Al Jazeera :
A London-based people’s tribunal investigating whether China’s treatment of its minority Uighur population amounts to genocide is hearing testimony from witnesses.
The “Uyghur Tribunal” has no state backing and any judgement would not be binding on any government, but it has drawn a furious response from Beijing, which branded the hearings a “machine producing lies”.
The first hearings take place over four days, from Friday to Monday, and are expected to draw dozens of witnesses. A second session is expected in September.
The nine UK-based jurors of the tribunal, including lawyers and human rights experts, intend to publish a report in December on whether China is guilty of genocide.
Organisers hope the process of publicly laying out evidence of an alleged state-orchestrated campaign of repression against the Uighurs, a largely Muslim ethnic group, in China’s northwest Xinjiang province will compel international action against the country’s authorities.

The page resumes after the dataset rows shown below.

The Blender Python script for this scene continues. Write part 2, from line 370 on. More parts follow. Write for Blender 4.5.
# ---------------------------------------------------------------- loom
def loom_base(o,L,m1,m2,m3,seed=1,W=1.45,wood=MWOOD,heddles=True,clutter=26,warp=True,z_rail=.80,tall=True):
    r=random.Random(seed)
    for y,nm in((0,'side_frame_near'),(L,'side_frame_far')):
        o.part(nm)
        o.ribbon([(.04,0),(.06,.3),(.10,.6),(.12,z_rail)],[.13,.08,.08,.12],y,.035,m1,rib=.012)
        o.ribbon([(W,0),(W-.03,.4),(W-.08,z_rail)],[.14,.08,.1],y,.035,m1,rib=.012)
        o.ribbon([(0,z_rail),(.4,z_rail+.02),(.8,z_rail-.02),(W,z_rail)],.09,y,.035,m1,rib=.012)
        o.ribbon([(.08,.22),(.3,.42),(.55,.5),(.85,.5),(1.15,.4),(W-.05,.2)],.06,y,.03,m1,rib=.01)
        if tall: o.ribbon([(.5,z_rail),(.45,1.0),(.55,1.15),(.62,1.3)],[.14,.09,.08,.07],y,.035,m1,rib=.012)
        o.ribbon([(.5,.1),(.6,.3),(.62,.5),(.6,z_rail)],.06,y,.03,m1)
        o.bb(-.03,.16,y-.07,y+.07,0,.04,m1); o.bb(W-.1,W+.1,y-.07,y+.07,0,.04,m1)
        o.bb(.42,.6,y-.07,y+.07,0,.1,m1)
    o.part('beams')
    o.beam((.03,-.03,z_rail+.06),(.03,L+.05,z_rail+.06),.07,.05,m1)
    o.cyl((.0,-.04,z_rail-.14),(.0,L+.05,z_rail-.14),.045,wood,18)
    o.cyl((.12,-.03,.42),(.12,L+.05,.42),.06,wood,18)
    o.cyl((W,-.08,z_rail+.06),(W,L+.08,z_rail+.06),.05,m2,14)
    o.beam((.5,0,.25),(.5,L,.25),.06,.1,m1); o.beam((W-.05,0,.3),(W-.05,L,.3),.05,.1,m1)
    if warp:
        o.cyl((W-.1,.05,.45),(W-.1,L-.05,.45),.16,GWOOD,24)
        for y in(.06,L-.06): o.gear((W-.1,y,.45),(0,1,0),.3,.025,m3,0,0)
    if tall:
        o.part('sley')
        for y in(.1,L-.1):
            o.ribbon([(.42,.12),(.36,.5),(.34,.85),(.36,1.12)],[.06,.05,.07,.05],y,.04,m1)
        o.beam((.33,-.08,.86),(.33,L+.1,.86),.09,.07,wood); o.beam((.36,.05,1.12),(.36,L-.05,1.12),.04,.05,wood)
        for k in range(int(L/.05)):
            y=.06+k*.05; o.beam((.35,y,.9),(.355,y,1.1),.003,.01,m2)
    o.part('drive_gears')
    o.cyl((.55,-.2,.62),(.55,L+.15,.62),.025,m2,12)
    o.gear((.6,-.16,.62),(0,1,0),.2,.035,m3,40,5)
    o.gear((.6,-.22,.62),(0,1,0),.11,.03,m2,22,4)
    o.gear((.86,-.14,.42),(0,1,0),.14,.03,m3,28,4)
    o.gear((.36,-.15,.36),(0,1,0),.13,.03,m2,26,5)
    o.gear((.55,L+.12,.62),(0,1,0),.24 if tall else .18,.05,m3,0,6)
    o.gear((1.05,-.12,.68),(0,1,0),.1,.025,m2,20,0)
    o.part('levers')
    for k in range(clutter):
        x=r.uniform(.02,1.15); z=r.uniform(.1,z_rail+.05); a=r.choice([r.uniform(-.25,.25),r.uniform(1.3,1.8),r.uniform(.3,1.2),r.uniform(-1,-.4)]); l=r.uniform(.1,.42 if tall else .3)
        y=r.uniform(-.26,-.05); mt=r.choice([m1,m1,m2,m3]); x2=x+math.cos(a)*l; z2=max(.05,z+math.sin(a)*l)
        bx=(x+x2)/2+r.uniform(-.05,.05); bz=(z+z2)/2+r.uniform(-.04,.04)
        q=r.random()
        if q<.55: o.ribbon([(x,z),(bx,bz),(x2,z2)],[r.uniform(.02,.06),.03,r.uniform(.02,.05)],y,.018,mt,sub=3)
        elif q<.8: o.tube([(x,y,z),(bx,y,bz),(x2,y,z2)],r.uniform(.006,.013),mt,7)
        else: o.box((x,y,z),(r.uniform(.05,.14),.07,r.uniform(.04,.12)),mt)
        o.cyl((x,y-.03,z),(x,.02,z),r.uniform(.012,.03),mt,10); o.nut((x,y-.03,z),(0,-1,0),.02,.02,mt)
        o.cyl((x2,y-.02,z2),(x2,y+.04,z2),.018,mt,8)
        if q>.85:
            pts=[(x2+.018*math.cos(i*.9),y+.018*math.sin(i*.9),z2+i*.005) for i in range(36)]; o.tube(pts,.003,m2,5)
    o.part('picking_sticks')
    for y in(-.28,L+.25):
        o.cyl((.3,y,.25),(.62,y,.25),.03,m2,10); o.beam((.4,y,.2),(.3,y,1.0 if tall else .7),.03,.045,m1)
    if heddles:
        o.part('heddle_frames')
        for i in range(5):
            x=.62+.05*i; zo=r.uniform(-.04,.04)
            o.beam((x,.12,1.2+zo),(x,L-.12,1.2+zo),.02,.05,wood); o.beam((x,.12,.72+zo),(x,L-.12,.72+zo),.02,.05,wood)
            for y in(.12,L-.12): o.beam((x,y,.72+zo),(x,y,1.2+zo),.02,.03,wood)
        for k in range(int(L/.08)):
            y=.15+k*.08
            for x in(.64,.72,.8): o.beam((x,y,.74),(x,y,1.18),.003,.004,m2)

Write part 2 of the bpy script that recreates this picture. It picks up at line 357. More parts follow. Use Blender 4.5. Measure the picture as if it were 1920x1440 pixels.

The tribunal is chaired by prominent human rights lawyer Geoffrey Nice, who led the prosecution of ex-Serbian President Slobodan Milosevic and has worked on several cases brought before the International Criminal Court (ICC).
It was set up at the request of the World Uyghur Congress, an international organisation of exiled Uighurs.
The tribunal’s organisers said Chinese authorities had ignored requests to participate in the hearings.
According to the United Nations, at least one million Uighurs have been detained in internment camps in Xinjiang, which borders eight countries including Afghanistan, Pakistan and India.
Critics of the camps, including the United Kingdom and the United States, say inmates at the network of facilities have been subjected to human rights violations including arbitrary detention, forced labour, torture, forced sterilisation and the separation of children from their jailed parents.
Ahead of giving testimony to the tribunal via video link, three Uighurs who fled from China to Turkey, described their treatment by Chinese authorities.
One of them, named Rozi, said she was forced into an abortion when six and a half months pregnant. Her youngest son has been detained since 2015, when he was just 13, and she hopes the tribunal’s work will help lead to his freedom.
“I want my son to be freed as soon as possible,” she said. “I want to see him be set free.”